Ese párrafo lo atribuyó Félix Romeo a su amigo Chusé Izuel, el escritor que recién cumplía los 24, el mismo que decidió acabar con su vida saltando desde un balcón y al que él dedicó su novela Amarillo.  Una a una, sus palabras se quedaron pegadas a la ropa como un olor o una intención. Al día siguiente lo busqué en Internet. Apenas conseguí un fragmento. Pero con eso me bastó. Lo copié en el portapapeles y lo guardé en un documento en blanco, donde permaneció hasta hoy.  Entonces releo, en voz alta.  Genios o enamorados “O una cosa u otra, imposible ambas”. Me balanceo en la doble idea de la ilusión como espejismo y esperanza. Me columpio. Confecciono mi balcón imaginario, deletreo el largo desierto que existe entre una idea y su forma final, ese que separa lo que esperamos de lo que obtenemos. 
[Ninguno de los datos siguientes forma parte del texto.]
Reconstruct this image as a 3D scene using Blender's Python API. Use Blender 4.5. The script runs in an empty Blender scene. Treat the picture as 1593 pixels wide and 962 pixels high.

Genios o enamorados... Me levanto de la silla y me asomo a la ventana con una sola certeza. Si la escritura fuera lo que ansío -lo que espero-, si con ella pudiésemos realmente corregir o enmendar, a Izuel habría que escribirle una vida en la que fuese posible volar. Pero no es posible. Por eso, a veces yo también, ni tengo ni espero nada. Me doy la vuelta, recorro con la mirada una biblioteca a la que le crecen torres apiladas de libros. Genios o enamorados… Cuál será esa parte del espejo -de la vida- donde se pueden ser las dos cosas a la vez, me pregunté entonces y ahora. Nos pasa a los ilusos: "nos gusta mucho especular".